Évelyne Maes, propriétaire de l'hôtel Abaca Messidor à Paris (XVe) et vice présidente de la fédération française de l'hôtellerie au sein de l'Umih et de l'Umih 75, a accueilli Fleur Pellerin, ministre déléguée chargée des PME, de l'Innovation et de l'Économie numérique, et Sylvia Pinel, ministre du Commerce, de l'Artisanat et du Tourisme, mardi 22 octobre dernier. Cette rencontre, organisée par l'Umih, avait pour but de faire comprendre aux ministres les problèmes des hôteliers face aux sites de réservations en ligne, ou OTA (pour Online Travel Agencies).
Evelyne Maes a détaillé les contraintes imposées par OTA. Son constat est alarmant : "Nous sommes une branche étranglée par ces intermédiaires dont nous sommes devenus dépendants." La litanie des doléances est sans fin. Tout d'abord, des taux de commission excessifs, allant de 20 à 25 %. Ces commissions sont calculées sur le prix TTC de la chambre et vont donc mécaniquement augmenter lors de la revalorisation du taux de TVA au 1er janvier 2014. Autre grief cité par l'hôtelière : l'absence de possibilité de négociation du contrat. Le seul choix réservé à l'hôtelier est d'accepter ou non. Viennent ensuite les clauses de parité tarifaire qui interdisent à l'hôtelier de vendre une chambre moins cher au client qui le contacterait en direct. Enfin, Évelyne Maes dénonce la mention 'hôtel préféré' sur ces plateformes : elle correspond en fait à des établissements qui payent des taux de commission plus élevés. Sans internet, les établissements hôteliers n'ont aucune visibilité, regrette l'hôtelière qui déclare dépenser 10 000 € par an en achat de mots-clés. Sans commune mesure toutefois avec le milliard de mots-clés achetés chaque année par Booking.

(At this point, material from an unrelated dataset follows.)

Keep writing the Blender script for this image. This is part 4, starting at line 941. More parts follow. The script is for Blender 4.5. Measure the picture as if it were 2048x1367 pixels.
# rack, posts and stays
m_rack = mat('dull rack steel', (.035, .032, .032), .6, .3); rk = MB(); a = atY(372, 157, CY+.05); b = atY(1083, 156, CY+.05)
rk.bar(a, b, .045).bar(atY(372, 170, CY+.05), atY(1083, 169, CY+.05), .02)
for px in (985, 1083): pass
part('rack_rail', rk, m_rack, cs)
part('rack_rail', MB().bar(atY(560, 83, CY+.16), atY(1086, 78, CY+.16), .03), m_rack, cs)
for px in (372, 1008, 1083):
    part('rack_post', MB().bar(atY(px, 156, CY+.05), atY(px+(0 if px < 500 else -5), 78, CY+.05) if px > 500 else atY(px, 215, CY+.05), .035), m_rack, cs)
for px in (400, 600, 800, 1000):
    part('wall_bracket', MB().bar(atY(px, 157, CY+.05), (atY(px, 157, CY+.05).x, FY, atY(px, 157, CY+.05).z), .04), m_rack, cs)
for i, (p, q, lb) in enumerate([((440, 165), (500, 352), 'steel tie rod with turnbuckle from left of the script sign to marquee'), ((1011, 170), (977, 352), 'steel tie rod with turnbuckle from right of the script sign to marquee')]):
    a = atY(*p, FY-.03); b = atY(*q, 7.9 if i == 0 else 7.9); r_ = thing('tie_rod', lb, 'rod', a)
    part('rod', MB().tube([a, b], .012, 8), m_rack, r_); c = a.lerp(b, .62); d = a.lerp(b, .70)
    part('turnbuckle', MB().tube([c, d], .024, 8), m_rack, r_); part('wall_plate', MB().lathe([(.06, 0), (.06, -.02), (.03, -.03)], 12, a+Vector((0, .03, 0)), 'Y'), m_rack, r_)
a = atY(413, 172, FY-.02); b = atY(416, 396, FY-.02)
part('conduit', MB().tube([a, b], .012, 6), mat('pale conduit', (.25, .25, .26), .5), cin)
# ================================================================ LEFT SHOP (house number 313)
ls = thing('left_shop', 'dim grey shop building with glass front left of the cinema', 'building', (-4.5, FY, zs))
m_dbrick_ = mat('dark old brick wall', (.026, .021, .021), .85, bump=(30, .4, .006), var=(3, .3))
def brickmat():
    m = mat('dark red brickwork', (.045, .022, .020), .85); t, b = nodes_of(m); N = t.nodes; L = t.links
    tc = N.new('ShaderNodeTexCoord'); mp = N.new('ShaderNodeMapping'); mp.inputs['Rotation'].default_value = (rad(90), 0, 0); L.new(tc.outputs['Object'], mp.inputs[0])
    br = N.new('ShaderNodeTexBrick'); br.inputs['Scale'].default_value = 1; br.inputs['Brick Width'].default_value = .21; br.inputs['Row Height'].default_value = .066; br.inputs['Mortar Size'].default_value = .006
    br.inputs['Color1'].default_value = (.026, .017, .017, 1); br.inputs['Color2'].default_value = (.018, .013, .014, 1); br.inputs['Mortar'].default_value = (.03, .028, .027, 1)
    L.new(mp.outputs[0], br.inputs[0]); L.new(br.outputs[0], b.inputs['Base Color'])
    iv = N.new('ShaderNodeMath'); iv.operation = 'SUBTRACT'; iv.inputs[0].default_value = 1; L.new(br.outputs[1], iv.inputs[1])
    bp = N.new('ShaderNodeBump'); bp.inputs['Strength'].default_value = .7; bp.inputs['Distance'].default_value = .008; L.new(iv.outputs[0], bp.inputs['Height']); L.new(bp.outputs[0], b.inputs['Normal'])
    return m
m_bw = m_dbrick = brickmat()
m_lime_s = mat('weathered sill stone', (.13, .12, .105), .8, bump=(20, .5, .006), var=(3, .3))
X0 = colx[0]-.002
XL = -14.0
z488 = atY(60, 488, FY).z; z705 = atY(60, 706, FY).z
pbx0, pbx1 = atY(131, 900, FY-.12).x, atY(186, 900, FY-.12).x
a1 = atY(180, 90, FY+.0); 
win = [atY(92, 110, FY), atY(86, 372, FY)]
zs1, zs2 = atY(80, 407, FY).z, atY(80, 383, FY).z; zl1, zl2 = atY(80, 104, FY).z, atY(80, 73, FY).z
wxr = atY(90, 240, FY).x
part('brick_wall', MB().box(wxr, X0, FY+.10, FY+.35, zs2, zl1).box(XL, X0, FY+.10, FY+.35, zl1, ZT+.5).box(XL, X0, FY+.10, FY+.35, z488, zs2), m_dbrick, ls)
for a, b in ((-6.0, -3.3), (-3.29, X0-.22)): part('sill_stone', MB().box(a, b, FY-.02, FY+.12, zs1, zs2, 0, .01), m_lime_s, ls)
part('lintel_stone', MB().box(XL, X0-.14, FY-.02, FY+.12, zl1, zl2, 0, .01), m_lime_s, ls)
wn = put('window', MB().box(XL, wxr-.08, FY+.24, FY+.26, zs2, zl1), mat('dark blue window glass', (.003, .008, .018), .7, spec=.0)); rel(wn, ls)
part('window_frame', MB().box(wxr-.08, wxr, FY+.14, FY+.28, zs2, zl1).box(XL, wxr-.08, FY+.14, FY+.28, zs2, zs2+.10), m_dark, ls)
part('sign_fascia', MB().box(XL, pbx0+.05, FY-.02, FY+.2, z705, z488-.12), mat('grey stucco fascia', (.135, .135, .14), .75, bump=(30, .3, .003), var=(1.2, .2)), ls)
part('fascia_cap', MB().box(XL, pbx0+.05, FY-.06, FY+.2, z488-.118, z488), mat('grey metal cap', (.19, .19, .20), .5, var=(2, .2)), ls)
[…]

Moraliser les pratiques commerciales
"Nous ne demandons pas la mort des OTA", déclare Roland Heguy, président confédéral de l'Umih. Le syndicat souhaite rééquilibrer les pratiques commerciales et mettre en place un partenariat gagnant-gagnant. "Le numérique permet d'accroître sa visibilité, mais pas à n'importe quelle condition", reconnaît Sylvia Pinel. Sa solution serait de travailler sur un outil de régulation avec le concours d'Atout France, l'agence nationale de développement touristique, qui recense sur son site internet la liste de tous les établissements d'hébergement classés tourisme.
Fleur Pellerin dénonce cette dépendance croissante à l'égard des agences de réservation en ligne qui imposent à l'hôtelier de leur réserver un nombre minimum de chambres, tout en l'interdisant d'avoir sa propre politique tarifaire. "Ces grandes multinationales ont un comportement qui empêche la régulation du marché." La ministre a relativisé l'intérêt d'une action judiciaire, rappelant que le contentieux avec Microsoft a duré plus de dix ans. En revanche, elle souhaite porter le débat au niveau européen, car de nombreux pays ont la volonté commune de travailler sur la régulation de ces plateformes de réservation.